Start DATA SECTION

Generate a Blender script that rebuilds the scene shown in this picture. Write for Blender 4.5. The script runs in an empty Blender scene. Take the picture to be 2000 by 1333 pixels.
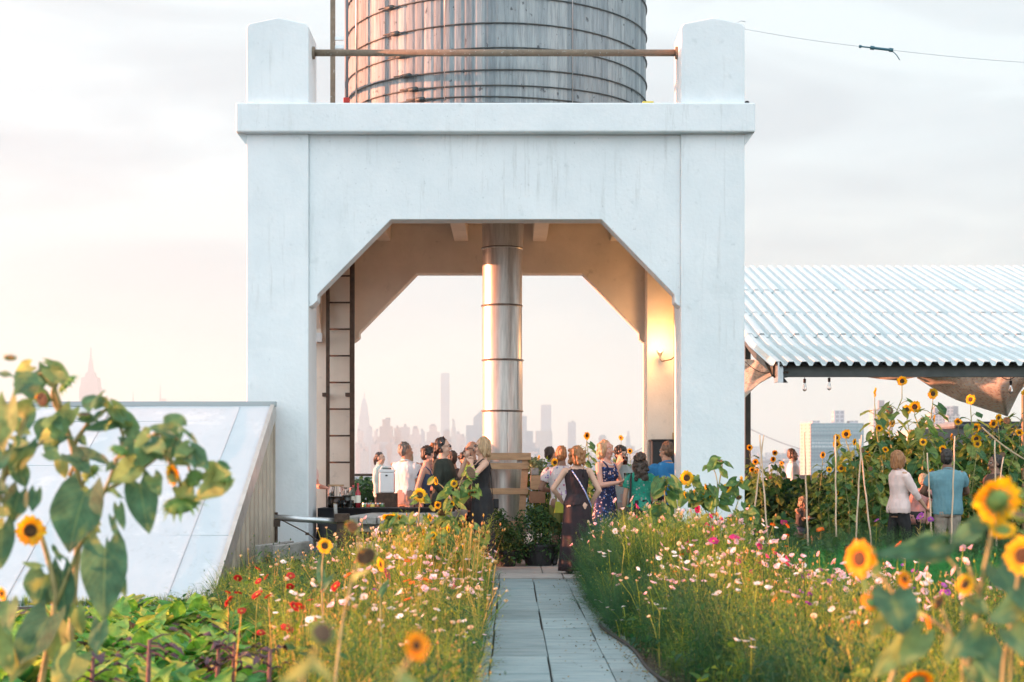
import bpy, math, random
import numpy as np
from mathutils import Vector, Matrix, noise, Quaternion
R = random.Random(11)
NR = np.random.default_rng(5)
F, CZ, HY, XC = 3000.0, 1.36, 920.0, 1000.0
PI = math.pi
sc = bpy.context.scene
COL = sc.collection
def P(px, py, Y): return Vector(((px-XC)*Y/F, Y, CZ-(py-HY)*Y/F))
def PX(px, Y): return (px-XC)*Y/F
def PZ(py, Y): return CZ-(py-HY)*Y/F
# ------------------------------------------------------------------ materials
def nd(nt, t, **kw):
    n = nt.nodes.new(t)
    for k, v in kw.items():
        if k.startswith('i_'):
            n.inputs[int(k[2:]) if k[2:].isdigit() else k[2:].replace('_', ' ')].default_value = v
        else: setattr(n, k, v)
    return n
def c4(c): return (c[0], c[1], c[2], 1.0)
def ramp(nt, stops, fac=None, interp='LINEAR'):
    r = nt.nodes.new('ShaderNodeValToRGB'); e = r.color_ramp.elements; r.color_ramp.interpolation = interp
    while len(e) < len(stops): e.new(0.5)
    for el, (p, c) in zip(e, stops): el.position = p; el.color = c4(c)
    if fac is not None: nt.links.new(fac, r.inputs[0])
    return r
def newmat(name):
    m = bpy.data.materials.new(name); m.use_nodes = True
    nt = m.node_tree; nt.nodes.clear()
    out = nt.nodes.new('ShaderNodeOutputMaterial'); b = nt.nodes.new('ShaderNodeBsdfPrincipled')
    nt.links.new(b.outputs[0], out.inputs[0])
    return m, nt, b, out
def coords(nt, kind='Object', scale=(1,1,1)):
    tc = nt.nodes.new('ShaderNodeTexCoord'); mp = nt.nodes.new('ShaderNodeMapping'); mp.inputs['Scale'].default_value = scale
    nt.links.new(tc.outputs[kind], mp.inputs[0]); return mp.outputs[0]
def mat(name, col, col2=None, rough=0.7, metal=0.0, scale=4.0, stretch=(1,1,1), bump=0.0, bscale=None, spec=None, spots=None, detail=6, lo=.35, hi=.65, alpha=None, coat=0, streak=None):
    m, nt, b, out = newmat(name)
    v = coords(nt, 'Object', stretch)
    n = nd(nt, 'ShaderNodeTexNoise', i_Scale=scale, i_Detail=detail, i_Roughness=.62); nt.links.new(v, n.inputs['Vector'])
    r = ramp(nt, [(lo, col), (hi, col2 or col)], n.outputs[0]); c = r.outputs[0]
    if spots:
        for (scol, ssc, slo, shi, samt) in spots:
            n2 = nd(nt, 'ShaderNodeTexNoise', i_Scale=ssc, i_Detail=8, i_Roughness=.72); nt.links.new(v, n2.inputs['Vector'])
            r2 = ramp(nt, [(slo, (0,0,0)), (shi, (samt,)*3)], n2.outputs[0])
            mx = nd(nt, 'ShaderNodeMix', data_type='RGBA'); nt.links.new(r2.outputs[0], mx.inputs[0]); nt.links.new(c, mx.inputs[6]); mx.inputs[7].default_value = c4(scol)
            c = mx.outputs[2]
    if streak:
        vs_ = coords(nt, 'Object', (5, 5, .35)); n3 = nd(nt, 'ShaderNodeTexNoise', i_Scale=2.2, i_Detail=8, i_Roughness=.7); nt.links.new(vs_, n3.inputs['Vector'])
        r3 = ramp(nt, [(.55, (0,0,0)), (.75, (.55,)*3)], n3.outputs[0]); n4 = nd(nt, 'ShaderNodeTexNoise', i_Scale=.8, i_Detail=3); nt.links.new(v, n4.inputs['Vector']); r4 = ramp(nt, [(.42, (0,0,0)), (.62, (1,1,1))], n4.outputs[0])
        mm = nd(nt, 'ShaderNodeMix', data_type='RGBA', blend_type='MULTIPLY', i_0=1.0); nt.links.new(r3.outputs[0], mm.inputs[6]); nt.links.new(r4.outputs[0], mm.inputs[7])
        mx = nd(nt, 'ShaderNodeMix', data_type='RGBA'); nt.links.new(mm.outputs[2], mx.inputs[0]); nt.links.new(c, mx.inputs[6]); mx.inputs[7].default_value = c4(streak); c = mx.outputs[2]
    nt.links.new(c, b.inputs['Base Color'])
    b.inputs['Roughness'].default_value = rough; b.inputs['Metallic'].default_value = metal
    if spec is not None: b.inputs['Specular IOR Level'].default_value = spec
    if coat: b.inputs['Coat Weight'].default_value = coat
    if bump:
        nb = nd(nt, 'ShaderNodeTexNoise', i_Scale=bscale or scale*6, i_Detail=5); nt.links.new(v, nb.inputs['Vector'])
        bp = nd(nt, 'ShaderNodeBump', i_Strength=bump, i_Distance=.01); nt.links.new(nb.outputs[0], bp.inputs['Height']); nt.links.new(bp.outputs[0], b.inputs['Normal'])
    return m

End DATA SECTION

WHAT YOU HAVE TO DO: All of the material above is to be copied exactly, except for its images.

SOLUTION TO THE PROBLEM:
Generate a Blender script that rebuilds the scene shown in this picture. Write for Blender 4.5. The script runs in an empty Blender scene. Take the picture to be 2000 by 1333 pixels.
import bpy, math, random
import numpy as np
from mathutils import Vector, Matrix, noise, Quaternion
R = random.Random(11)
NR = np.random.default_rng(5)
F, CZ, HY, XC = 3000.0, 1.36, 920.0, 1000.0
PI = math.pi
sc = bpy.context.scene
COL = sc.collection
def P(px, py, Y): return Vector(((px-XC)*Y/F, Y, CZ-(py-HY)*Y/F))
def PX(px, Y): return (px-XC)*Y/F
def PZ(py, Y): return CZ-(py-HY)*Y/F
# ------------------------------------------------------------------ materials
def nd(nt, t, **kw):
    n = nt.nodes.new(t)
    for k, v in kw.items():
        if k.startswith('i_'):
            n.inputs[int(k[2:]) if k[2:].isdigit() else k[2:].replace('_', ' ')].default_value = v
        else: setattr(n, k, v)
    return n
def c4(c): return (c[0], c[1], c[2], 1.0)
def ramp(nt, stops, fac=None, interp='LINEAR'):
    r = nt.nodes.new('ShaderNodeValToRGB'); e = r.color_ramp.elements; r.color_ramp.interpolation = interp
    while len(e) < len(stops): e.new(0.5)
    for el, (p, c) in zip(e, stops): el.position = p; el.color = c4(c)
    if fac is not None: nt.links.new(fac, r.inputs[0])
    return r
def newmat(name):
    m = bpy.data.materials.new(name); m.use_nodes = True
    nt = m.node_tree; nt.nodes.clear()
    out = nt.nodes.new('ShaderNodeOutputMaterial'); b = nt.nodes.new('ShaderNodeBsdfPrincipled')
    nt.links.new(b.outputs[0], out.inputs[0])
    return m, nt, b, out
def coords(nt, kind='Object', scale=(1,1,1)):
    tc = nt.nodes.new('ShaderNodeTexCoord'); mp = nt.nodes.new('ShaderNodeMapping'); mp.inputs['Scale'].default_value = scale
    nt.links.new(tc.outputs[kind], mp.inputs[0]); return mp.outputs[0]
def mat(name, col, col2=None, rough=0.7, metal=0.0, scale=4.0, stretch=(1,1,1), bump=0.0, bscale=None, spec=None, spots=None, detail=6, lo=.35, hi=.65, alpha=None, coat=0, streak=None):
    m, nt, b, out = newmat(name)
    v = coords(nt, 'Object', stretch)
    n = nd(nt, 'ShaderNodeTexNoise', i_Scale=scale, i_Detail=detail, i_Roughness=.62); nt.links.new(v, n.inputs['Vector'])
    r = ramp(nt, [(lo, col), (hi, col2 or col)], n.outputs[0]); c = r.outputs[0]
    if spots:
        for (scol, ssc, slo, shi, samt) in spots:
            n2 = nd(nt, 'ShaderNodeTexNoise', i_Scale=ssc, i_Detail=8, i_Roughness=.72); nt.links.new(v, n2.inputs['Vector'])
            r2 = ramp(nt, [(slo, (0,0,0)), (shi, (samt,)*3)], n2.outputs[0])
            mx = nd(nt, 'ShaderNodeMix', data_type='RGBA'); nt.links.new(r2.outputs[0], mx.inputs[0]); nt.links.new(c, mx.inputs[6]); mx.inputs[7].default_value = c4(scol)
            c = mx.outputs[2]
    if streak:
        vs_ = coords(nt, 'Object', (5, 5, .35)); n3 = nd(nt, 'ShaderNodeTexNoise', i_Scale=2.2, i_Detail=8, i_Roughness=.7); nt.links.new(vs_, n3.inputs['Vector'])
        r3 = ramp(nt, [(.55, (0,0,0)), (.75, (.55,)*3)], n3.outputs[0]); n4 = nd(nt, 'ShaderNodeTexNoise', i_Scale=.8, i_Detail=3); nt.links.new(v, n4.inputs['Vector']); r4 = ramp(nt, [(.42, (0,0,0)), (.62, (1,1,1))], n4.outputs[0])
        mm = nd(nt, 'ShaderNodeMix', data_type='RGBA', blend_type='MULTIPLY', i_0=1.0); nt.links.new(r3.outputs[0], mm.inputs[6]); nt.links.new(r4.outputs[0], mm.inputs[7])
        mx = nd(nt, 'ShaderNodeMix', data_type='RGBA'); nt.links.new(mm.outputs[2], mx.inputs[0]); nt.links.new(c, mx.inputs[6]); mx.inputs[7].default_value = c4(streak); c = mx.outputs[2]
    nt.links.new(c, b.inputs['Base Color'])
    b.inputs['Roughness'].default_value = rough; b.inputs['Metallic'].default_value = metal
    if spec is not None: b.inputs['Specular IOR Level'].default_value = spec
    if coat: b.inputs['Coat Weight'].default_value = coat
    if bump:
        nb = nd(nt, 'ShaderNodeTexNoise', i_Scale=bscale or scale*6, i_Detail=5); nt.links.new(v, nb.inputs['Vector'])
        bp = nd(nt, 'ShaderNodeBump', i_Strength=bump, i_Distance=.01); nt.links.new(nb.outputs[0], bp.inputs['Height']); nt.links.new(bp.outputs[0], b.inputs['Normal'])
    return m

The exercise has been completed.